** start Supplied information **
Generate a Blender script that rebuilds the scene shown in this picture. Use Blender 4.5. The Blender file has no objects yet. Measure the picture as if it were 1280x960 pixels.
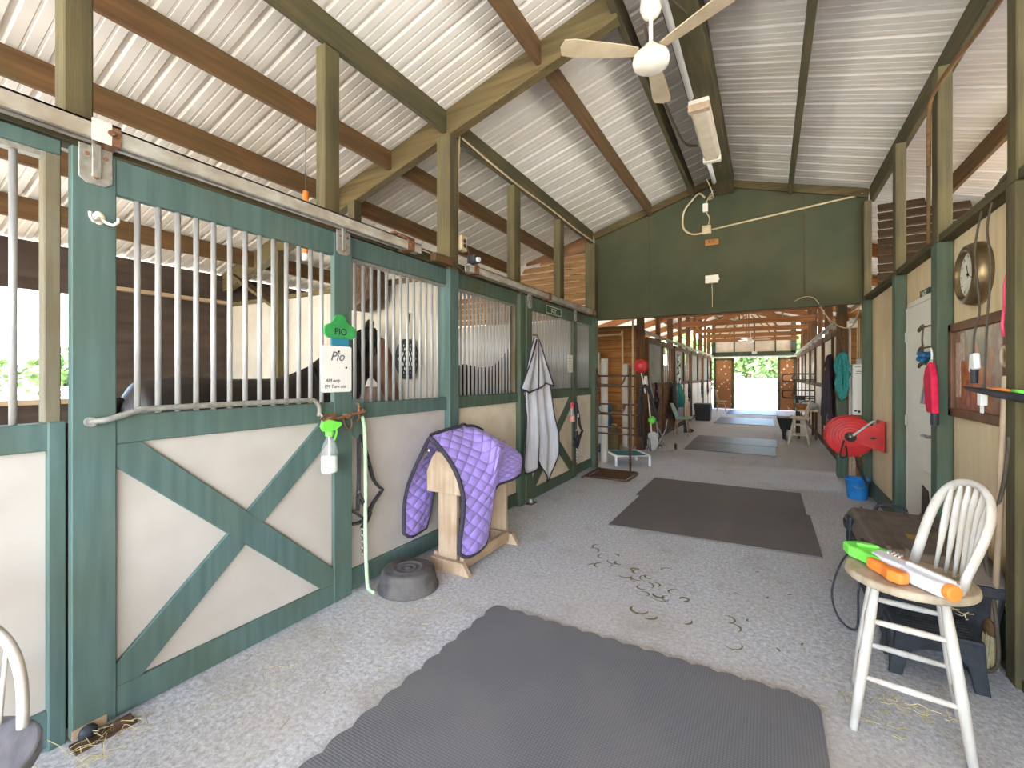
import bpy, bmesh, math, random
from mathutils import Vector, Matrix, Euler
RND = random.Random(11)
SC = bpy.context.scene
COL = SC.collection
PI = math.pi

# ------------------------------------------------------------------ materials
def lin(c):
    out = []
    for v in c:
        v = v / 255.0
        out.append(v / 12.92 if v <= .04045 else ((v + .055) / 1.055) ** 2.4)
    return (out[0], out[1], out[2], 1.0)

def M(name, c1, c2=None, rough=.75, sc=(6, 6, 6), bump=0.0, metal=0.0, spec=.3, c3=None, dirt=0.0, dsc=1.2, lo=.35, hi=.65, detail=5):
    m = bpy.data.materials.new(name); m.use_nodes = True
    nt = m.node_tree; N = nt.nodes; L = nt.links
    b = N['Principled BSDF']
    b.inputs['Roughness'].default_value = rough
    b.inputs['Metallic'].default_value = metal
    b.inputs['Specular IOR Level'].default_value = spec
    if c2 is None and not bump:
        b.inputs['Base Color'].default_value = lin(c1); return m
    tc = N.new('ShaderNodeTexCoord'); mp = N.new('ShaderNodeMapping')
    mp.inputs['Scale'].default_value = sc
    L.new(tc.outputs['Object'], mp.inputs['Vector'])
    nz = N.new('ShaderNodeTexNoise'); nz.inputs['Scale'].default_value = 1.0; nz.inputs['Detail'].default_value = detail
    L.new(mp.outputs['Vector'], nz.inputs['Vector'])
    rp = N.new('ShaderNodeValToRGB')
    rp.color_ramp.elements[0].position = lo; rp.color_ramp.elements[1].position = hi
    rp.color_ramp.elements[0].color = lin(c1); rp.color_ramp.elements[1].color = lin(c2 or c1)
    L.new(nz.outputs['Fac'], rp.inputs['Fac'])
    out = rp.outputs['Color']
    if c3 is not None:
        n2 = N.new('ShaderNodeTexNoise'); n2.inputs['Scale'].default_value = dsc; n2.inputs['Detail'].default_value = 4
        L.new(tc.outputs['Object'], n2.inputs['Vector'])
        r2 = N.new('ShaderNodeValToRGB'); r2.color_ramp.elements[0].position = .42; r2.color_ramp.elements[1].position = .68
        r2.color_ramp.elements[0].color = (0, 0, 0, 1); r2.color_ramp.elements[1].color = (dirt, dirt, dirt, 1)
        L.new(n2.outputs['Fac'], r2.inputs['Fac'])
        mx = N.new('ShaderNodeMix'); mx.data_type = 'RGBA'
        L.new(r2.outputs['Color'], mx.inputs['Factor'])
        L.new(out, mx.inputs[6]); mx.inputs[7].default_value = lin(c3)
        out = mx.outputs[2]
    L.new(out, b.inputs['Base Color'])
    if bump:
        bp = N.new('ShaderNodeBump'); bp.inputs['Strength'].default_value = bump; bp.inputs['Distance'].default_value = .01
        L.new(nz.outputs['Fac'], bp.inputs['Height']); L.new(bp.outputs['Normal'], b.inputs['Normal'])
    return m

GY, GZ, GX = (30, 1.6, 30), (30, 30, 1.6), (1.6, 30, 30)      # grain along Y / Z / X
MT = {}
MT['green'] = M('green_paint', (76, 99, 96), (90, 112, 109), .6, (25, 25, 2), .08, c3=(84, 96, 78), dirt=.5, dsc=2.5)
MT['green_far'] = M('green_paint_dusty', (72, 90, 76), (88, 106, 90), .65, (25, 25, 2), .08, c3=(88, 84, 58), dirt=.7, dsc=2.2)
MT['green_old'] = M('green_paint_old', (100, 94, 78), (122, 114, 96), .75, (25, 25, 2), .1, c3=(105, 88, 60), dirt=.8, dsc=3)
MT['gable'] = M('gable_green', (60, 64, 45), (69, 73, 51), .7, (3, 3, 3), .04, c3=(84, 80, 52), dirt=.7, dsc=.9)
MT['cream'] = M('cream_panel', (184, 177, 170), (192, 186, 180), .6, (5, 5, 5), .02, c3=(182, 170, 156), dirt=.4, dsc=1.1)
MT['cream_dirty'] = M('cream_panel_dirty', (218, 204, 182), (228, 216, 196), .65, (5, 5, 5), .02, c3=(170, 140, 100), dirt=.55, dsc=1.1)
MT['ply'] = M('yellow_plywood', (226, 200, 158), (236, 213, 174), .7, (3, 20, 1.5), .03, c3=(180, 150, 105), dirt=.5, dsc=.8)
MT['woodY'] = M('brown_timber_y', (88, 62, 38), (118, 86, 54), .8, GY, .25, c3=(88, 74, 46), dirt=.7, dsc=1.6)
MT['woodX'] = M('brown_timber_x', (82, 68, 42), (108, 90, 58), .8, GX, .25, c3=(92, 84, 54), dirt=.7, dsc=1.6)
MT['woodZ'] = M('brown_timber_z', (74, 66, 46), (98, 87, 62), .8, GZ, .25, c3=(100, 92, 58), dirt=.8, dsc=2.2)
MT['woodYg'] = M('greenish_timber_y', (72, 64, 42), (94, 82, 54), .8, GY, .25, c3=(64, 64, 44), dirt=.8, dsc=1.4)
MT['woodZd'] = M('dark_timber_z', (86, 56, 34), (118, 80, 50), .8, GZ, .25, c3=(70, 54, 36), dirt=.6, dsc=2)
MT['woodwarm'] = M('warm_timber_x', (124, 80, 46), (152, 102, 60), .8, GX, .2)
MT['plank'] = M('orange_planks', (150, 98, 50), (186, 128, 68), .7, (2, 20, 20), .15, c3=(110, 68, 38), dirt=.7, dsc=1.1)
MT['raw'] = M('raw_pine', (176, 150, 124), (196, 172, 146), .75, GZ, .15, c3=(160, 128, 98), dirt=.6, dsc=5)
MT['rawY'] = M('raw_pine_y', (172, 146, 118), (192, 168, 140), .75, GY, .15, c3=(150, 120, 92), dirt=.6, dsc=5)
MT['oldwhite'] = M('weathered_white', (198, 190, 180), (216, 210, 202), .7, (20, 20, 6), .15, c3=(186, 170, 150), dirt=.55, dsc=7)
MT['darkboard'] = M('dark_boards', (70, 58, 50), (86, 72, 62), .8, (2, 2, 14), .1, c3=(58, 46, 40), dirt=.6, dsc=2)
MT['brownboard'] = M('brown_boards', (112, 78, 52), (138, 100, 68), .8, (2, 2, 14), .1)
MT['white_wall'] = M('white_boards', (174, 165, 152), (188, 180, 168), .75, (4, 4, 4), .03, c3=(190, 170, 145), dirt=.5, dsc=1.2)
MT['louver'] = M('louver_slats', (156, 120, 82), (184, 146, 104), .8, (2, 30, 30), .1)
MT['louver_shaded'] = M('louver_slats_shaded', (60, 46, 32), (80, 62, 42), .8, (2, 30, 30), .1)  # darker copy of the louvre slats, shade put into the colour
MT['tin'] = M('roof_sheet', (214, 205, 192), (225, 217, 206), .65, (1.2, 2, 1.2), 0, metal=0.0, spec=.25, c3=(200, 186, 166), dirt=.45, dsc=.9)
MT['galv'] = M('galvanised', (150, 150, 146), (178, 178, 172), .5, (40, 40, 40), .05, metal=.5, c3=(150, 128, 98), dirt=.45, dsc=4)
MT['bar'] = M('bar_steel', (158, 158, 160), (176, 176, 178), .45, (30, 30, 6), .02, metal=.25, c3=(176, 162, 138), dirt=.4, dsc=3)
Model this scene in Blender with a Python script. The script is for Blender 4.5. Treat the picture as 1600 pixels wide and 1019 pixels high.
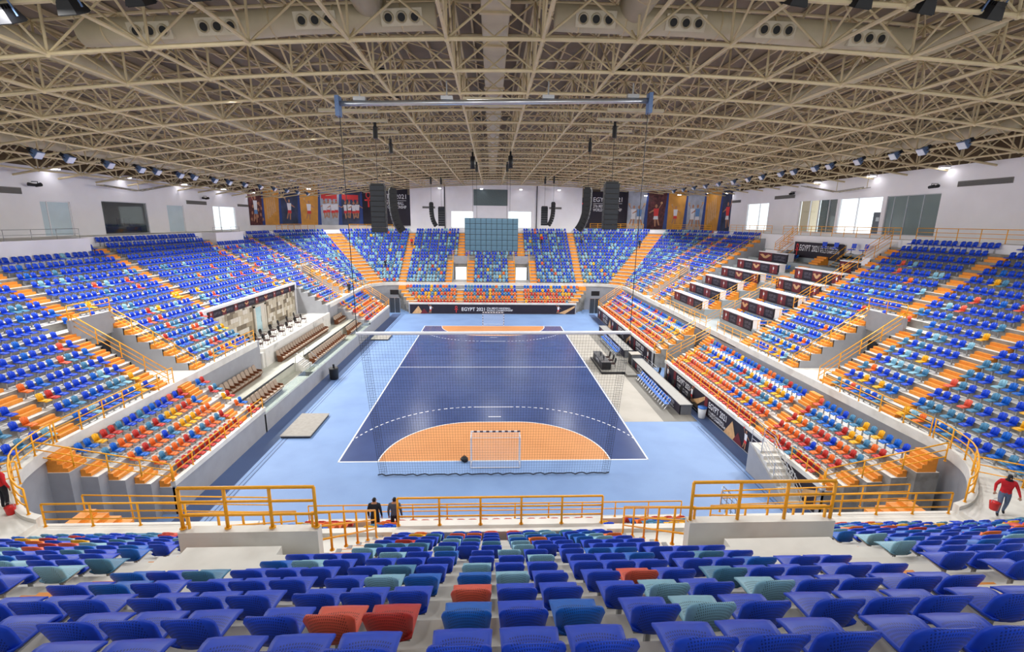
** end Supplied information **
→ **Stated task**: Omit the images and transcribe all of the records above word for word.

→ **The reply**:
Generate a Blender script that rebuilds the scene shown in this picture. Use Blender 4.5. The Blender file has no objects yet. Measure the picture as if it were 1280x960 pixels.
import bpy, bmesh, math, random
from mathutils import Vector, Matrix, Euler
RND = random.Random(11)
SC = bpy.context.scene
COL = SC.collection
PI = math.pi

# ------------------------------------------------------------------ materials
def lin(c):
    out = []
    for v in c:
        v = v / 255.0
        out.append(v / 12.92 if v <= .04045 else ((v + .055) / 1.055) ** 2.4)
    return (out[0], out[1], out[2], 1.0)

def M(name, c1, c2=None, rough=.75, sc=(6, 6, 6), bump=0.0, metal=0.0, spec=.3, c3=None, dirt=0.0, dsc=1.2, lo=.35, hi=.65, detail=5):
    m = bpy.data.materials.new(name); m.use_nodes = True
    nt = m.node_tree; N = nt.nodes; L = nt.links
    b = N['Principled BSDF']
    b.inputs['Roughness'].default_value = rough
    b.inputs['Metallic'].default_value = metal
    b.inputs['Specular IOR Level'].default_value = spec
    if c2 is None and not bump:
        b.inputs['Base Color'].default_value = lin(c1); return m
    tc = N.new('ShaderNodeTexCoord'); mp = N.new('ShaderNodeMapping')
    mp.inputs['Scale'].default_value = sc
    L.new(tc.outputs['Object'], mp.inputs['Vector'])
    nz = N.new('ShaderNodeTexNoise'); nz.inputs['Scale'].default_value = 1.0; nz.inputs['Detail'].default_value = detail
    L.new(mp.outputs['Vector'], nz.inputs['Vector'])
    rp = N.new('ShaderNodeValToRGB')
    rp.color_ramp.elements[0].position = lo; rp.color_ramp.elements[1].position = hi
    rp.color_ramp.elements[0].color = lin(c1); rp.color_ramp.elements[1].color = lin(c2 or c1)
    L.new(nz.outputs['Fac'], rp.inputs['Fac'])
    out = rp.outputs['Color']
    if c3 is not None:
        n2 = N.new('ShaderNodeTexNoise'); n2.inputs['Scale'].default_value = dsc; n2.inputs['Detail'].default_value = 4
        L.new(tc.outputs['Object'], n2.inputs['Vector'])
        r2 = N.new('ShaderNodeValToRGB'); r2.color_ramp.elements[0].position = .42; r2.color_ramp.elements[1].position = .68
        r2.color_ramp.elements[0].color = (0, 0, 0, 1); r2.color_ramp.elements[1].color = (dirt, dirt, dirt, 1)
        L.new(n2.outputs['Fac'], r2.inputs['Fac'])
        mx = N.new('ShaderNodeMix'); mx.data_type = 'RGBA'
        L.new(r2.outputs['Color'], mx.inputs['Factor'])
        L.new(out, mx.inputs[6]); mx.inputs[7].default_value = lin(c3)
        out = mx.outputs[2]
    L.new(out, b.inputs['Base Color'])
    if bump:
        bp = N.new('ShaderNodeBump'); bp.inputs['Strength'].default_value = bump; bp.inputs['Distance'].default_value = .01
        L.new(nz.outputs['Fac'], bp.inputs['Height']); L.new(bp.outputs['Normal'], b.inputs['Normal'])
    return m

GY, GZ, GX = (30, 1.6, 30), (30, 30, 1.6), (1.6, 30, 30)      # grain along Y / Z / X
MT = {}
MT['green'] = M('green_paint', (76, 99, 96), (90, 112, 109), .6, (25, 25, 2), .08, c3=(84, 96, 78), dirt=.5, dsc=2.5)
MT['green_far'] = M('green_paint_dusty', (72, 90, 76), (88, 106, 90), .65, (25, 25, 2), .08, c3=(88, 84, 58), dirt=.7, dsc=2.2)
MT['green_old'] = M('green_paint_old', (100, 94, 78), (122, 114, 96), .75, (25, 25, 2), .1, c3=(105, 88, 60), dirt=.8, dsc=3)
MT['gable'] = M('gable_green', (60, 64, 45), (69, 73, 51), .7, (3, 3, 3), .04, c3=(84, 80, 52), dirt=.7, dsc=.9)
MT['cream'] = M('cream_panel', (184, 177, 170), (192, 186, 180), .6, (5, 5, 5), .02, c3=(182, 170, 156), dirt=.4, dsc=1.1)
MT['cream_dirty'] = M('cream_panel_dirty', (218, 204, 182), (228, 216, 196), .65, (5, 5, 5), .02, c3=(170, 140, 100), dirt=.55, dsc=1.1)
MT['ply'] = M('yellow_plywood', (226, 200, 158), (236, 213, 174), .7, (3, 20, 1.5), .03, c3=(180, 150, 105), dirt=.5, dsc=.8)
MT['woodY'] = M('brown_timber_y', (88, 62, 38), (118, 86, 54), .8, GY, .25, c3=(88, 74, 46), dirt=.7, dsc=1.6)
MT['woodX'] = M('brown_timber_x', (82, 68, 42), (108, 90, 58), .8, GX, .25, c3=(92, 84, 54), dirt=.7, dsc=1.6)
MT['woodZ'] = M('brown_timber_z', (74, 66, 46), (98, 87, 62), .8, GZ, .25, c3=(100, 92, 58), dirt=.8, dsc=2.2)
MT['woodYg'] = M('greenish_timber_y', (72, 64, 42), (94, 82, 54), .8, GY, .25, c3=(64, 64, 44), dirt=.8, dsc=1.4)
MT['woodZd'] = M('dark_timber_z', (86, 56, 34), (118, 80, 50), .8, GZ, .25, c3=(70, 54, 36), dirt=.6, dsc=2)
MT['woodwarm'] = M('warm_timber_x', (124, 80, 46), (152, 102, 60), .8, GX, .2)
MT['plank'] = M('orange_planks', (150, 98, 50), (186, 128, 68), .7, (2, 20, 20), .15, c3=(110, 68, 38), dirt=.7, dsc=1.1)
MT['raw'] = M('raw_pine', (176, 150, 124), (196, 172, 146), .75, GZ, .15, c3=(160, 128, 98), dirt=.6, dsc=5)
MT['rawY'] = M('raw_pine_y', (172, 146, 118), (192, 168, 140), .75, GY, .15, c3=(150, 120, 92), dirt=.6, dsc=5)
MT['oldwhite'] = M('weathered_white', (198, 190, 180), (216, 210, 202), .7, (20, 20, 6), .15, c3=(186, 170, 150), dirt=.55, dsc=7)
MT['darkboard'] = M('dark_boards', (70, 58, 50), (86, 72, 62), .8, (2, 2, 14), .1, c3=(58, 46, 40), dirt=.6, dsc=2)
MT['brownboard'] = M('brown_boards', (112, 78, 52), (138, 100, 68), .8, (2, 2, 14), .1)
MT['white_wall'] = M('white_boards', (174, 165, 152), (188, 180, 168), .75, (4, 4, 4), .03, c3=(190, 170, 145), dirt=.5, dsc=1.2)
MT['louver'] = M('louver_slats', (156, 120, 82), (184, 146, 104), .8, (2, 30, 30), .1)
MT['louver_shaded'] = M('louver_slats_shaded', (60, 46, 32), (80, 62, 42), .8, (2, 30, 30), .1)  # darker copy of the louvre slats, shade put into the colour
MT['tin'] = M('roof_sheet', (214, 205, 192), (225, 217, 206), .65, (1.2, 2, 1.2), 0, metal=0.0, spec=.25, c3=(200, 186, 166), dirt=.45, dsc=.9)
MT['galv'] = M('galvanised', (150, 150, 146), (178, 178, 172), .5, (40, 40, 40), .05, metal=.5, c3=(150, 128, 98), dirt=.45, dsc=4)
MT['bar'] = M('bar_steel', (158, 158, 160), (176, 176, 178), .45, (30, 30, 6), .02, metal=.25, c3=(176, 162, 138), dirt=.4, dsc=3)
Model this scene in Blender with a Python script. The script is for Blender 4.5. Treat the picture as 1600 pixels wide and 1019 pixels high.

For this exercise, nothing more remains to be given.